Eight men were removed from a flight over alleged “offensive body odor,” according to a lawsuit
Three African-American passengers are suing American Airlines over what they described as “blatant and egregious race discrimination” by the carrier after they were removed from a flight along with five other black men, the media reported on Wednesday.
The lawsuit, filed on Wednesday in the US District Court of New York, claims that American Airlines employees removed eight black men from the plane over a complaint about “offensive body odor.”
The suit also alleges that the plaintiffs – Alvin Jackson, Emmanuel Jean Joseph and Xavier Veal – and five other African-American male passengers were removed from the plane “without any valid reason, based solely on their race,” according to the complaint.
The three men, who were reportedly not seated together and did not know each other, said that every black man was removed from the January 5 flight from Phoenix, Arizona, to New York.
“American Airlines singled us out for being Black, embarrassed us, and humiliated us,” the men said in a joint statement on Wednesday.
The lawsuit claims that none of the plaintiffs were told that they had an offensive smell, “and in fact none of the plaintiffs had offensive body odor.”
Cell phone footage taken by some of the men displayed a group of black people at the gate being removed from the flight. Another video shows the men questioning the airline’s decision, with one man saying, “so this is discrimination.”
At some point a woman who appears to be an airline employee says: “I agree.
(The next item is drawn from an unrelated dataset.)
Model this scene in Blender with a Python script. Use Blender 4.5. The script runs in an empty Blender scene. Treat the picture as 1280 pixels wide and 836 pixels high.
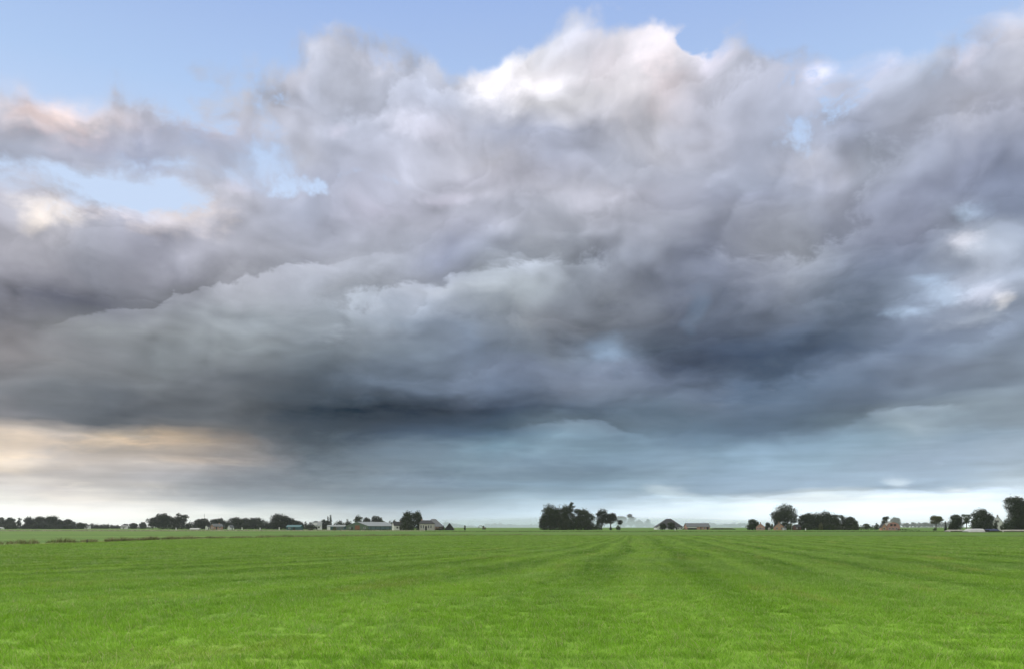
import bpy, bmesh, math, random
from mathutils import Vector, Matrix, noise as mnoise
scene = bpy.context.scene
coll = scene.collection
R = math.radians

# ------------------------------------------------------------------ camera
EYE = 1.8                      # eye height over the field
FOC = 1004.0 / 1280.0          # focal length over frame width (65 degrees across)
cam_data = bpy.data.cameras.new('camera')
cam = bpy.data.objects.new('camera', cam_data)
coll.objects.link(cam)
cam.location = (0, 0, EYE)
cam.rotation_euler = (R(90), 0, 0)
cam_data.sensor_width = 36.0
cam_data.lens = 36.0 * FOC
cam_data.shift_y = (658.0 - 418.0) / 1280.0      # rising front: horizon low in the frame
cam_data.clip_start = 0.1
cam_data.clip_end = 20000.0
scene.camera = cam

# ------------------------------------------------------------------ view
scene.view_settings.view_transform = 'Standard'
scene.view_settings.look = 'None'
scene.view_settings.exposure = 0.0
scene.view_settings.gamma = 1.0
scene.view_settings.use_curve_mapping = False
scene.cycles.max_bounces = 6
scene.cycles.diffuse_bounces = 3
scene.cycles.transmission_bounces = 3
scene.cycles.volume_bounces = 1
scene.cycles.use_adaptive_sampling = True
scene.cycles.adaptive_threshold = 0.012
scene.cycles.use_denoising = True
scene.cycles.denoising_prefilter = 'ACCURATE'

# ------------------------------------------------------------------ sun
SUN_EL, SUN_AZ = 40.0, -52.0   # degrees; azimuth from the view direction, negative = left
sun_data = bpy.data.lights.new('sun', 'SUN')
sun_data.energy = 2.0
sun_data.angle = R(16)         # veiled by cloud
sun_data.color = (1.0, 0.93, 0.82)
sun = bpy.data.objects.new('sun', sun_data)
coll.objects.link(sun)
sd = Vector((math.sin(R(SUN_AZ)) * math.cos(R(SUN_EL)), math.cos(R(SUN_AZ)) * math.cos(R(SUN_EL)), math.sin(R(SUN_EL))))
sun.rotation_euler = sd.to_track_quat('Z', 'Y').to_euler()
sun.location = (-60, 60, 80)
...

I do not disagree with you.”
The lawsuit states that the men were held in the jetway temporarily before being moved to the gate area to be rebooked on another flight to New York.
The suit alleges that an American Airlines employee indicated that the complaint about body odor came from a “white male flight attendant.”
The men were eventually allowed to re-board their original flight when it was determined there were no other available flights.
During the flight they had to “endure the stares of the largely white passengers who viewed them as the cause of the substantial delay,” according to the complaint, which added that the “entire incident was traumatic, upsetting, scary, humiliating, and degrading.”
American Airlines responded in a statement by saying that it takes “all claims of discrimination very seriously.”
The matter is currently being investigated as the “claims do not reflect our core values or our purpose of caring for people,” the carrier said.